## Given exercise
Repeat the material below exactly, line for line.

## Given data
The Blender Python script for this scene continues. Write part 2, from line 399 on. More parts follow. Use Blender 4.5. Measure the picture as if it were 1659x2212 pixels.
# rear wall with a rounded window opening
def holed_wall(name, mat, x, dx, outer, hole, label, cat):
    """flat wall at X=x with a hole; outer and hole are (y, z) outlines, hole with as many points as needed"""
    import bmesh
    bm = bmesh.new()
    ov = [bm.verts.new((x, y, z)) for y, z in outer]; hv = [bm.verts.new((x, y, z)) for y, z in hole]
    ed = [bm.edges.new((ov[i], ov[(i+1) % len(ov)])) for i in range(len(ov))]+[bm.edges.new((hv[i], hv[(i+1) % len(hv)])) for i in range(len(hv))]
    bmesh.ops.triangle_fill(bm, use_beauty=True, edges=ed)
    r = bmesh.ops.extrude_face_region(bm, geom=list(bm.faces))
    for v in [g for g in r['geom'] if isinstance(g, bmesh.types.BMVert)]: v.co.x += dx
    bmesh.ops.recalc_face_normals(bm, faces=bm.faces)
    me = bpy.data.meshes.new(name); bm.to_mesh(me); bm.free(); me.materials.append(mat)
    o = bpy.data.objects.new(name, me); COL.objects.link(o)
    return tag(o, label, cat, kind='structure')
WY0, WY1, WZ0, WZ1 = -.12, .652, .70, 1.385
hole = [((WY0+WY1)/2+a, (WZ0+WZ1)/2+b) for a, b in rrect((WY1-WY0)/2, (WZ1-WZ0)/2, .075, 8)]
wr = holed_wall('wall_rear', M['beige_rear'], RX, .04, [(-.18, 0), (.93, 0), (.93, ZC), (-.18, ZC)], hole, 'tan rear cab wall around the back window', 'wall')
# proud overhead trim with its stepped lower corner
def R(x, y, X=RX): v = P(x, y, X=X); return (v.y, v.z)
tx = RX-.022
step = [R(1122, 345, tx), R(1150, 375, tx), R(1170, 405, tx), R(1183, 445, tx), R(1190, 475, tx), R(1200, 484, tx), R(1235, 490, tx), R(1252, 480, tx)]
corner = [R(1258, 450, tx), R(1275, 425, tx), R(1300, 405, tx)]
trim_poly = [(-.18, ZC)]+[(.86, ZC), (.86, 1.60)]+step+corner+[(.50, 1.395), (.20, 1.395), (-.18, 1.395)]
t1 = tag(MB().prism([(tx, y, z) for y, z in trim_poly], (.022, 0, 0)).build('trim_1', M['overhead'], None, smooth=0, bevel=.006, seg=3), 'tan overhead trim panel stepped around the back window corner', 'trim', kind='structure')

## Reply
The Blender Python script for this scene continues. Write part 2, from line 399 on. More parts follow. Use Blender 4.5. Measure the picture as if it were 1659x2212 pixels.
# rear wall with a rounded window opening
def holed_wall(name, mat, x, dx, outer, hole, label, cat):
    """flat wall at X=x with a hole; outer and hole are (y, z) outlines, hole with as many points as needed"""
    import bmesh
    bm = bmesh.new()
    ov = [bm.verts.new((x, y, z)) for y, z in outer]; hv = [bm.verts.new((x, y, z)) for y, z in hole]
    ed = [bm.edges.new((ov[i], ov[(i+1) % len(ov)])) for i in range(len(ov))]+[bm.edges.new((hv[i], hv[(i+1) % len(hv)])) for i in range(len(hv))]
    bmesh.ops.triangle_fill(bm, use_beauty=True, edges=ed)
    r = bmesh.ops.extrude_face_region(bm, geom=list(bm.faces))
    for v in [g for g in r['geom'] if isinstance(g, bmesh.types.BMVert)]: v.co.x += dx
    bmesh.ops.recalc_face_normals(bm, faces=bm.faces)
    me = bpy.data.meshes.new(name); bm.to_mesh(me); bm.free(); me.materials.append(mat)
    o = bpy.data.objects.new(name, me); COL.objects.link(o)
    return tag(o, label, cat, kind='structure')
WY0, WY1, WZ0, WZ1 = -.12, .652, .70, 1.385
hole = [((WY0+WY1)/2+a, (WZ0+WZ1)/2+b) for a, b in rrect((WY1-WY0)/2, (WZ1-WZ0)/2, .075, 8)]
wr = holed_wall('wall_rear', M['beige_rear'], RX, .04, [(-.18, 0), (.93, 0), (.93, ZC), (-.18, ZC)], hole, 'tan rear cab wall around the back window', 'wall')
# proud overhead trim with its stepped lower corner
def R(x, y, X=RX): v = P(x, y, X=X); return (v.y, v.z)
tx = RX-.022
step = [R(1122, 345, tx), R(1150, 375, tx), R(1170, 405, tx), R(1183, 445, tx), R(1190, 475, tx), R(1200, 484, tx), R(1235, 490, tx), R(1252, 480, tx)]
corner = [R(1258, 450, tx), R(1275, 425, tx), R(1300, 405, tx)]
trim_poly = [(-.18, ZC)]+[(.86, ZC), (.86, 1.60)]+step+corner+[(.50, 1.395), (.20, 1.395), (-.18, 1.395)]
t1 = tag(MB().prism([(tx, y, z) for y, z in trim_poly], (.022, 0, 0)).build('trim_1', M['overhead'], None, smooth=0, bevel=.006, seg=3), 'tan overhead trim panel stepped around the back window corner', 'trim', kind='structure')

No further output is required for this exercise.